(WHAT TO PRODUCE) Only the lines from the start of the data through the line containing "bpy.context.scene.camera = cam" should be written out, exactly as they are, with both ends included and the pictures left out.

:::::

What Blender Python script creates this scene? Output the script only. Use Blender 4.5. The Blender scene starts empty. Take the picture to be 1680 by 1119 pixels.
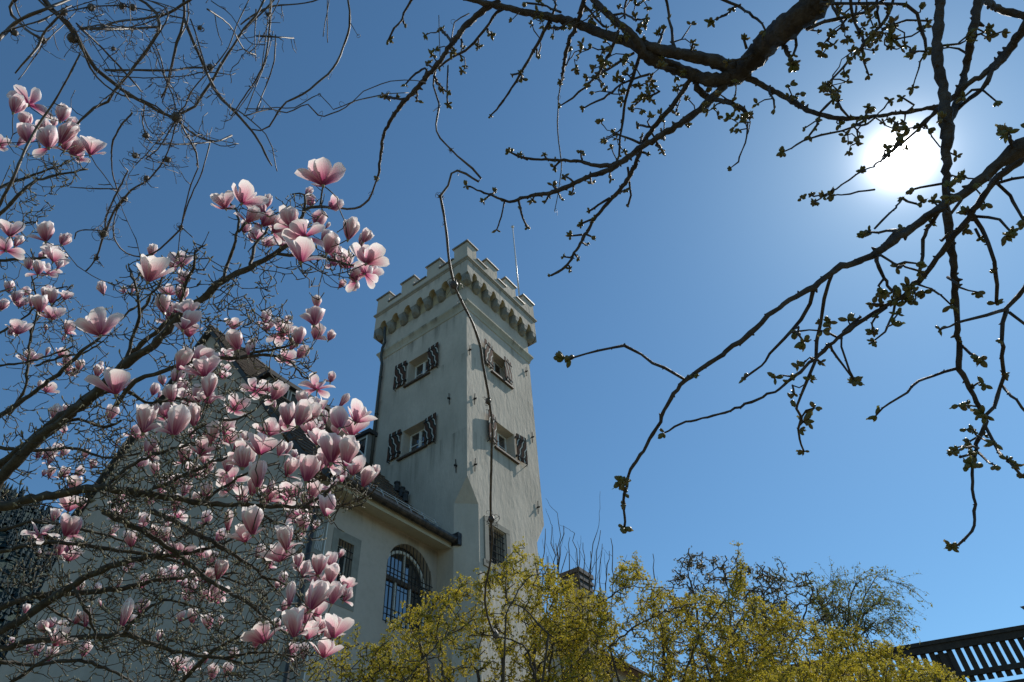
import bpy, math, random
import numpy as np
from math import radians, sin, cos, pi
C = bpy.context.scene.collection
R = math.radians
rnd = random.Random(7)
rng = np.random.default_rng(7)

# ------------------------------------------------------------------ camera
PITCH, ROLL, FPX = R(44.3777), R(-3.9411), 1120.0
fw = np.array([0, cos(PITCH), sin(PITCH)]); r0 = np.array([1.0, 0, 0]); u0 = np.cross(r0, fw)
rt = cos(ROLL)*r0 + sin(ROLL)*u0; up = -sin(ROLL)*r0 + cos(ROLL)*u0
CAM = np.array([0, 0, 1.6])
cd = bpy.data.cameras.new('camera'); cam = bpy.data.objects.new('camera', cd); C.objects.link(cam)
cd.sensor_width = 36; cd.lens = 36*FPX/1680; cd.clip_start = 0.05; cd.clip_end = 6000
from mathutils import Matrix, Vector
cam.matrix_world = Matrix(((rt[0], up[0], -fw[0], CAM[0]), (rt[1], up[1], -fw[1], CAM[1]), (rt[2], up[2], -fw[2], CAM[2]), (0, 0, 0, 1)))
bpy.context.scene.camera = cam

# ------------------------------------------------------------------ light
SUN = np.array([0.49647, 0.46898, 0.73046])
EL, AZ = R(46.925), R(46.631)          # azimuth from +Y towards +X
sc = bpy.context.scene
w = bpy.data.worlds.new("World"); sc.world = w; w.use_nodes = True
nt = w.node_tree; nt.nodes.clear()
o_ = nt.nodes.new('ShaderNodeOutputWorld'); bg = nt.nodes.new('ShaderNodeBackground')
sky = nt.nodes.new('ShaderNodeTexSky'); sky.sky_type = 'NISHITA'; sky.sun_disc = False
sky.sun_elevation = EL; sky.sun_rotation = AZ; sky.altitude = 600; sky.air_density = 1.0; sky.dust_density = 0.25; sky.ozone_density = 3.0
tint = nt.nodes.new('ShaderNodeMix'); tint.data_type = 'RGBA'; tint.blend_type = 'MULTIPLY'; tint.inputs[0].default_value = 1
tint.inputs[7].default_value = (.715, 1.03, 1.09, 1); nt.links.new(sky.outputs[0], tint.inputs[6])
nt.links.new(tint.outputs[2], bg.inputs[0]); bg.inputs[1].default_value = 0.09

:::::

(SOLUTION TO THIS TASK)
What Blender Python script creates this scene? Output the script only. Use Blender 4.5. The Blender scene starts empty. Take the picture to be 1680 by 1119 pixels.
import bpy, math, random
import numpy as np
from math import radians, sin, cos, pi
C = bpy.context.scene.collection
R = math.radians
rnd = random.Random(7)
rng = np.random.default_rng(7)

# ------------------------------------------------------------------ camera
PITCH, ROLL, FPX = R(44.3777), R(-3.9411), 1120.0
fw = np.array([0, cos(PITCH), sin(PITCH)]); r0 = np.array([1.0, 0, 0]); u0 = np.cross(r0, fw)
rt = cos(ROLL)*r0 + sin(ROLL)*u0; up = -sin(ROLL)*r0 + cos(ROLL)*u0
CAM = np.array([0, 0, 1.6])
cd = bpy.data.cameras.new('camera'); cam = bpy.data.objects.new('camera', cd); C.objects.link(cam)
cd.sensor_width = 36; cd.lens = 36*FPX/1680; cd.clip_start = 0.05; cd.clip_end = 6000
from mathutils import Matrix, Vector
cam.matrix_world = Matrix(((rt[0], up[0], -fw[0], CAM[0]), (rt[1], up[1], -fw[1], CAM[1]), (rt[2], up[2], -fw[2], CAM[2]), (0, 0, 0, 1)))
bpy.context.scene.camera = cam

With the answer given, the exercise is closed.